Acht Fragen an Lale Sahin

Was bringt Sie auf die Palme?

Ungerechtigkeit.

Bei welcher Art von Musik drehen Sie voll auf?

Da bin ich breit gefächert. Wir hören zu Hause vor allem Radio. Meine Tochter ruft hin und wieder, dass ich aufdrehen soll. Dann singen wir beide schief und laut mit.

Mit wem würden Sie gern für einen Tag tauschen?

Mit keinem, ich finde mein Leben toll.

Haben Sie ein politisches Vorbild?

Justin Trudeau, der kanadische Ministerpräsident.

Was ist in Linden besonders verbesserungswürdig?

Die Kommunikation zwischen der Stadt und den Bürgern.

Was hilft Ihnen, um nach einem anstrengenden Tag abends abzuschalten?

Hobbys kommen im Moment zu kurz. Als Mutter würde ich sagen: Wenn die Kinder im Bett sind.
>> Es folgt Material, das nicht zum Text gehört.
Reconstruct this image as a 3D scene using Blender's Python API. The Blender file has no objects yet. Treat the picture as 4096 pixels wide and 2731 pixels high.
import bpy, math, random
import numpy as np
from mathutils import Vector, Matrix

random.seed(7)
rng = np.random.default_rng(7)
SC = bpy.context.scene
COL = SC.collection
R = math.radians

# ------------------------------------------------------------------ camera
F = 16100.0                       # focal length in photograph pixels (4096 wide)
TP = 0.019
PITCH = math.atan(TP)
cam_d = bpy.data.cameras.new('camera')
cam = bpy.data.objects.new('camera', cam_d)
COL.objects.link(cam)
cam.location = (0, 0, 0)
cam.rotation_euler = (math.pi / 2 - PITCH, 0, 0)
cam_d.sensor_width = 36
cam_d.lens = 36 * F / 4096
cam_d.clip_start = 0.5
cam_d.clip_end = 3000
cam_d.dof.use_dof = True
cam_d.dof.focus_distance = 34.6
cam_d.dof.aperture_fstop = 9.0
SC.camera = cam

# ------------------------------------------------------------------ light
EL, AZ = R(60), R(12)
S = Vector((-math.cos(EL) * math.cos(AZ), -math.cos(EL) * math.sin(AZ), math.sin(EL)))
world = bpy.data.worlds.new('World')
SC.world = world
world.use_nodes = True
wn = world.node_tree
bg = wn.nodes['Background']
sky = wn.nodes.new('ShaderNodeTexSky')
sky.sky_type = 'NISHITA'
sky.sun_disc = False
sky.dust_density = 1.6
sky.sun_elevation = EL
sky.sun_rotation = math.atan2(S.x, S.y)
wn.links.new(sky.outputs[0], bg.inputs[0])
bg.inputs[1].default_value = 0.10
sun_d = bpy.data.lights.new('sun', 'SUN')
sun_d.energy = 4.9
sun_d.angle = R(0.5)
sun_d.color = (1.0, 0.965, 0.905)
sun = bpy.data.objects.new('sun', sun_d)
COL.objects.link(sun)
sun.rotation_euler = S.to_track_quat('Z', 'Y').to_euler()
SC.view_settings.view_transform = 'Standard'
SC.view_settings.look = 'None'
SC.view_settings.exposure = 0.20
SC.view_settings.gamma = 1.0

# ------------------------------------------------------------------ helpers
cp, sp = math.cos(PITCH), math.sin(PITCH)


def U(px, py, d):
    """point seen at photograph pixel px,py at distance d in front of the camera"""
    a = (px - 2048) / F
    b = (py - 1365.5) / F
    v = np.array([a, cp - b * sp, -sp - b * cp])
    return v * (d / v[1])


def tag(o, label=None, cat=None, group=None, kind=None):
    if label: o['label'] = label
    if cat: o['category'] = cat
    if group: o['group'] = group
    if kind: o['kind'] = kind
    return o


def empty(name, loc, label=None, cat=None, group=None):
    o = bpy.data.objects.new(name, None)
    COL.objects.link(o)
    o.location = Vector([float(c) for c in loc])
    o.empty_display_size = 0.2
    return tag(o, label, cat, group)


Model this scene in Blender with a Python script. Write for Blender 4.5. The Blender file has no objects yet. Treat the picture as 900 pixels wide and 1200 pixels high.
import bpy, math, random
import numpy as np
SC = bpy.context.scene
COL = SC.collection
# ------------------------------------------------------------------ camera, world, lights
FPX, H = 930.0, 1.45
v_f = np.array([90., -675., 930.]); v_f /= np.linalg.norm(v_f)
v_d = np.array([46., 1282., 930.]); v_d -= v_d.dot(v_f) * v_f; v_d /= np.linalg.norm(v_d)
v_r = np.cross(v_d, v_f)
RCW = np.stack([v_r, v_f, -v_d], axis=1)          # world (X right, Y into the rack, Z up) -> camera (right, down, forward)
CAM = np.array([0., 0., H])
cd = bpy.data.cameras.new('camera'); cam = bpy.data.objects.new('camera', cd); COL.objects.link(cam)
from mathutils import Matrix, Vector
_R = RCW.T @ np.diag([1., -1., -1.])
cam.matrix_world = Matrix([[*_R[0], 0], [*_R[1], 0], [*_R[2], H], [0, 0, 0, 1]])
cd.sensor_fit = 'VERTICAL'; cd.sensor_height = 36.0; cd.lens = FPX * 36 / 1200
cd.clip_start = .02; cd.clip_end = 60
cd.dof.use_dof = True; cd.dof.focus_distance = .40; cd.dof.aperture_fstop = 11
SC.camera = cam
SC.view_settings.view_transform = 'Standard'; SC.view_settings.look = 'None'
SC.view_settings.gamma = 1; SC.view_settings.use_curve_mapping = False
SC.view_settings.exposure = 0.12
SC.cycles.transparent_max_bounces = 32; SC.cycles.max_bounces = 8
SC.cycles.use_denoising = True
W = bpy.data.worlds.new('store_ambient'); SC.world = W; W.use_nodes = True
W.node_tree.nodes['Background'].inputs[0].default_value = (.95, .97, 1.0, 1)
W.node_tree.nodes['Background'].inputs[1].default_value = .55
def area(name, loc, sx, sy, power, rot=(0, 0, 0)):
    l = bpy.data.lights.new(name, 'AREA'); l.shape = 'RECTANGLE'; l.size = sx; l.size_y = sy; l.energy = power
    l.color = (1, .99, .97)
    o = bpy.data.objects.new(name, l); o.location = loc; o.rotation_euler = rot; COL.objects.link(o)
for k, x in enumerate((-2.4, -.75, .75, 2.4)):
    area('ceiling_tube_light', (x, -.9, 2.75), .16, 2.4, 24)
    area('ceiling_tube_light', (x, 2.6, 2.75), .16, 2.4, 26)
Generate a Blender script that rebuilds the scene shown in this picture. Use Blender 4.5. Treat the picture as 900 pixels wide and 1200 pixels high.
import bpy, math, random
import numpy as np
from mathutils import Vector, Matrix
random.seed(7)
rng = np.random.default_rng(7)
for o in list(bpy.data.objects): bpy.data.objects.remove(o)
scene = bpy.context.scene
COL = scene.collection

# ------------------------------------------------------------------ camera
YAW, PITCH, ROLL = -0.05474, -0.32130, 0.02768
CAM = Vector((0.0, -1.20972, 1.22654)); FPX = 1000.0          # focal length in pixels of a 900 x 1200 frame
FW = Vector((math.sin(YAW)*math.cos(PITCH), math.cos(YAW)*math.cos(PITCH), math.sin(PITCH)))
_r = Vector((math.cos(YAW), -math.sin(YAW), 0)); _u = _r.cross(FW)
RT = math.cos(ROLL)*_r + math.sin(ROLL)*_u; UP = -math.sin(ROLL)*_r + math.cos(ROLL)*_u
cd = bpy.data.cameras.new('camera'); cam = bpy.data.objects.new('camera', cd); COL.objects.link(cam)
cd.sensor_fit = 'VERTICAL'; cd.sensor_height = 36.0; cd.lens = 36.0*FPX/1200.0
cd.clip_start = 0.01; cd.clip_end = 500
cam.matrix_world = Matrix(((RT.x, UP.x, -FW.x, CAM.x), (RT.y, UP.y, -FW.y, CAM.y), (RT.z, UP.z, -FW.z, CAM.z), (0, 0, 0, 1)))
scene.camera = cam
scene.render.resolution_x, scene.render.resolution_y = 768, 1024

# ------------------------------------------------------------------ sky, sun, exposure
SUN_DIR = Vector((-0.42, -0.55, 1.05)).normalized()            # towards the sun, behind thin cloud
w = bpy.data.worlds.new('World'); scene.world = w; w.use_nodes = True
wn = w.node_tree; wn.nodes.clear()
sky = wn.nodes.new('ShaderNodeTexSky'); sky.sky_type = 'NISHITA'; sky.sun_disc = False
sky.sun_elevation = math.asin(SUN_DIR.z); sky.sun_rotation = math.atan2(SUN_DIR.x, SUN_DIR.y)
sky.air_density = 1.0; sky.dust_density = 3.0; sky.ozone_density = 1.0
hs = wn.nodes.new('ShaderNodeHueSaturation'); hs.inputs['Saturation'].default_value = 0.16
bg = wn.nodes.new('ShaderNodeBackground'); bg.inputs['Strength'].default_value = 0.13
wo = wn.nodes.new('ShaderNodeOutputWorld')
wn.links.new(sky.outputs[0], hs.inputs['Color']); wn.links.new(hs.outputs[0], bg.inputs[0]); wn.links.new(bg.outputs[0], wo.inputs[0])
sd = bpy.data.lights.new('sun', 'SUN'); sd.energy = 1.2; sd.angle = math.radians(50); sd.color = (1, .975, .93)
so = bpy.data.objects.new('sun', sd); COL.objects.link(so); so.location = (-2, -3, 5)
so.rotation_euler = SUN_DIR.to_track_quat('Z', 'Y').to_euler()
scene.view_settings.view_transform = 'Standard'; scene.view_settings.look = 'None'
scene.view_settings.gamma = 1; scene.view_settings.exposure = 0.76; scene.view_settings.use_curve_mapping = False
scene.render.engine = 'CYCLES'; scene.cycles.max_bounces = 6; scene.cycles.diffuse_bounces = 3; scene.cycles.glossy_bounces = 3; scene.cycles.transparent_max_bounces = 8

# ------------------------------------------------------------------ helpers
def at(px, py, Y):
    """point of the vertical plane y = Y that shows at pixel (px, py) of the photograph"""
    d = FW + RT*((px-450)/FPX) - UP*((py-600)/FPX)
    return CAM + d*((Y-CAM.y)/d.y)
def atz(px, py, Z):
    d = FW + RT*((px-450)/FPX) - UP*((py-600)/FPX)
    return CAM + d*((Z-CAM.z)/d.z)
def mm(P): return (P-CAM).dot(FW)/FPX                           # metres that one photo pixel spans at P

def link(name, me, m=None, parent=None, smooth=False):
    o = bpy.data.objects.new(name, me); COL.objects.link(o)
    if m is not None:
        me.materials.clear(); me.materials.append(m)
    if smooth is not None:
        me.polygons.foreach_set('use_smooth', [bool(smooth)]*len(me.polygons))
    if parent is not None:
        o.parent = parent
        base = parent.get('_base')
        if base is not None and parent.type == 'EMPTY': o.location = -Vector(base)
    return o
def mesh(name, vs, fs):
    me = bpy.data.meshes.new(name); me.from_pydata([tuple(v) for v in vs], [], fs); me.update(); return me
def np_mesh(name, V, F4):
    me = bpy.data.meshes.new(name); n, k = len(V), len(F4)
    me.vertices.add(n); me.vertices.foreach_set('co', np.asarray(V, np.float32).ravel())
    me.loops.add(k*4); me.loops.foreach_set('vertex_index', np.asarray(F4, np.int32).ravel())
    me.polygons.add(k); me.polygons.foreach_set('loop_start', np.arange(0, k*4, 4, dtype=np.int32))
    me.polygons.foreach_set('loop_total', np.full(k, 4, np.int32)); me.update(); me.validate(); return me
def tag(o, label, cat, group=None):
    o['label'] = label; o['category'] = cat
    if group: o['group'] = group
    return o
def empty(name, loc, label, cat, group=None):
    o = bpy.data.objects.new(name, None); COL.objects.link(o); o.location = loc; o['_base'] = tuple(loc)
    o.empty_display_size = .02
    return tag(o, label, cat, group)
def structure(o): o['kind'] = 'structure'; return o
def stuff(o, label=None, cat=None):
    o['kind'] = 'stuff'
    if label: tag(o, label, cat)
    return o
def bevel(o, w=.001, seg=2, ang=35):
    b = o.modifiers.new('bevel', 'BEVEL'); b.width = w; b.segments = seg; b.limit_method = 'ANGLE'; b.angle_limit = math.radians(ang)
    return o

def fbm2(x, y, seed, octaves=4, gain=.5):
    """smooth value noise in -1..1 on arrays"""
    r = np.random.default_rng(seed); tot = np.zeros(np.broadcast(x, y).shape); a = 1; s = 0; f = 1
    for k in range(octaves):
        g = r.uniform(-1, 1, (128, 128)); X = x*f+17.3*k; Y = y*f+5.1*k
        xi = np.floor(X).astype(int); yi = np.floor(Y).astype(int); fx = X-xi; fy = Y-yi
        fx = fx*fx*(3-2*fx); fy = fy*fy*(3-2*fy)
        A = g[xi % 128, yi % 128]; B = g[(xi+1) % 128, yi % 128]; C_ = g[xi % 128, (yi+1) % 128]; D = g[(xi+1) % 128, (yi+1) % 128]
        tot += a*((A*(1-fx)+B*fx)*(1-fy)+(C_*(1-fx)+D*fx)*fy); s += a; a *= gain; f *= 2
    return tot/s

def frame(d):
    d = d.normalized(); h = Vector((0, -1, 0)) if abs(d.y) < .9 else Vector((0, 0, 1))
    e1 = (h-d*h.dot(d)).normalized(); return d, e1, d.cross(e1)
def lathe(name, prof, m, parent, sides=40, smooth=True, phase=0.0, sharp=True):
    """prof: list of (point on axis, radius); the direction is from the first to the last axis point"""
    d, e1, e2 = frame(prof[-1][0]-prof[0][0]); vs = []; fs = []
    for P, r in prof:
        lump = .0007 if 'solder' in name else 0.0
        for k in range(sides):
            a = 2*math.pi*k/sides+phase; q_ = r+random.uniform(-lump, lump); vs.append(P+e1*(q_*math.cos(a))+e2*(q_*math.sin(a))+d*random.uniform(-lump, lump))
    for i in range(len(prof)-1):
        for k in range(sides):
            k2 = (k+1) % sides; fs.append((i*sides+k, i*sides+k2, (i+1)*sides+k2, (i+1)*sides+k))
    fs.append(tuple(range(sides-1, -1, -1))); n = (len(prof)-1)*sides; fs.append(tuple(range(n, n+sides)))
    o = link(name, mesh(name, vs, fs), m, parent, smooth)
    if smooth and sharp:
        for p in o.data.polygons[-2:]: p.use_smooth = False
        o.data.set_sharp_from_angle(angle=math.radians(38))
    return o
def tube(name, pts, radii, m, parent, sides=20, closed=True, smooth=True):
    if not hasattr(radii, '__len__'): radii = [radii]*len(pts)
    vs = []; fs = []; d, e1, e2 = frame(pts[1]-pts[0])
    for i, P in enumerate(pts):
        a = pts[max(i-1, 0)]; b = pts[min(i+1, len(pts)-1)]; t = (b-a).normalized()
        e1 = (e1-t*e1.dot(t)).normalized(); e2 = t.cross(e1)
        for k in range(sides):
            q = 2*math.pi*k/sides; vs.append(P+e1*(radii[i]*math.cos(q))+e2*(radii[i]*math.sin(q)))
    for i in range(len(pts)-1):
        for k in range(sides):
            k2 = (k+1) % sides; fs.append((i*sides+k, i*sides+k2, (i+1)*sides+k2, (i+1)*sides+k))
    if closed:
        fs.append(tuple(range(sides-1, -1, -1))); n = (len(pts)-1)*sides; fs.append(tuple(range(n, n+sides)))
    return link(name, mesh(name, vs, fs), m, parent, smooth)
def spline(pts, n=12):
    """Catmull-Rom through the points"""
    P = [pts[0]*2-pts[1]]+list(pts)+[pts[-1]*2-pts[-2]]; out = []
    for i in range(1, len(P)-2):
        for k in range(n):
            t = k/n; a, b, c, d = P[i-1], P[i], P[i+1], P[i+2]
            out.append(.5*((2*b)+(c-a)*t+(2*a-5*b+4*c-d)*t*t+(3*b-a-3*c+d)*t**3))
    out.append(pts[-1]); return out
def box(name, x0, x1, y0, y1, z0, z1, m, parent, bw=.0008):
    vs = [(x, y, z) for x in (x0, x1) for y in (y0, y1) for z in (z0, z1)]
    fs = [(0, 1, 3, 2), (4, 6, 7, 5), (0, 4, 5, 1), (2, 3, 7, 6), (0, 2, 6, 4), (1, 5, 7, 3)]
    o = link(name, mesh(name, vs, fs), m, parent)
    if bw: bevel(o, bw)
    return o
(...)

Auf welches Hobby würden Sie auch im Fall des Wahlsiegs nicht verzichten wollen?

Auf meine Spaziergänge. Ich walke gerne auf den Feldwegen und in Richtung Wald im Bereich des Lückenbachs

Was hat Sie im Wahlkampf bislang am meisten überrascht?

Was mich wirklich gefreut hat, ist dass Leute mich ansprechen und ihre Wertschätzung für die Idee und die Option zum Ausdruck bringen, sich kommunalpolitisch zu engagieren.